亀井幸一郎の「金がわかれば世界が見える」

マクロな要因が影響を及ぼす金(ゴールド)と金融の世界を毎日ウォッチする男が日常から市場動向まで思うところを書き綴ります。

株安警報発令中、金利耐性を感じさせるNY金

2021年05月12日 20時48分38秒 | 金市場
前週末の雇用統計以降、市場でインフレ懸念がにわかに高まり株の売り材料になっているが、本日は4月の米消費者物価指数(CPI)の発表が控える。新型コロナパンデミックの混乱の中にあった1年前との比較で、3%台後半の高い数字が出るのは想定内といえる。それでも、改めて反応というのもありか。11日は3月の米雇用動態調査(JOLTS)が発表され、求人件数が812.3万件と2月の752.6万件から大きく増加し、2000年12月の統計開始以降で最高を記録した。そもそも、予想は前月比減少となっていた。
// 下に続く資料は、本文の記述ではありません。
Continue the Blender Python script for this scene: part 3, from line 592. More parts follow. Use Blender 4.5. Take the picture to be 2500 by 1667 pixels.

結局、労働力の供給が需要増大に追い付いていないということになり、ならば賃金は上昇するのではないかということで、インフレ見通しをさらに高めることになった。

そもそも新型コロナ感染拡大抑制策にともなった物資供給の滞りの中での記録的な景気刺激策。そこに加わった労働市場のひっぱく状態の表面化がインフレ見通しをさらに刺激し、長期金利の上昇懸念という連想から、ハイテク株の利食い売りの手掛かりにされている。

米長期金利というと11日から米国債の入札が始まり、まず3年債580憶ドルがあったが無難に通過した。しかし、長期金利はインフレ警戒モードから一時1.631%まで上昇し、終盤は1.619%に。上昇の際にNY金は1830ドル台半ばから20ドルほど急落したが、売りが一巡すると直ぐに買い戻され、元の水準に復帰となった。

金市場の内部要因としては、価格水準がここにきて急速に節目の1850ドルに接近し、1866ドル近辺に位置している200日移動平均線も近づいていることから、売りが出やすいことも上値を重くしている。ただし一方で、インフレ懸念の高まりの中で、仮に米国でインフレ傾向が高まった場合、ドルの減価も進むとの捉え方からドル指数(DXY)はこの日も弱含みに推移、金価格のサポート要因となっている。ドル指数は一時89.98と2月25日以来の安値まで売られた。今夜公開予定のYouTubeでも語ったと思うが(収録前に某紙の取材もあったので、そっちで話したか?)、足元の金相場への影響はドル指数よりも10年債利回り、すなわち長期金利の方が大きい。

11日は日経平均株価が前日比900円ほど下げるなど欧州を含め株安が進んだのは御存じのとおり。本日もそれは続いた。高PERのハイテク株が売られたことで10日はナスダック総合株指数が2.6%と大幅安となった米国株だが、11日はダウ30種が前日比473ドル(1.36%)安と大きく下落。インフレ懸念の高まりから、投資家のリスク回避姿勢が強まっているとされる。2021年1-3月期決算の発表が終わり、米国企業は予想を超える好決算の発表が続いたが、結果を受けた株価の上昇は一時的で、売られるものが目立っていた。ここでも安川電機に触れたが、日本の国内企業の好決算に対する株価の反応も同様のものが目立った。循環物色で目先を変えながら上値追いしてきた株式市場だが、好決算先食いの織り込み済みが表面化し、目先はやはり上値限界が露呈というところか。米国株式市場もこの先は、テクニカル要因が悪化すると、下げに乗じて利益を上げようとするファンド(CTA)のモメンタムトレードのショートが活発化する可能性がありそうだ。株安警報発令中といったとことだが、どうなるか。

NY金については、やはり一定の金利耐性が感じられる動きになっている。さて、米CPIの結果に対する市場の反応はどうなるか。反応自体が分析の手掛かり材料となる。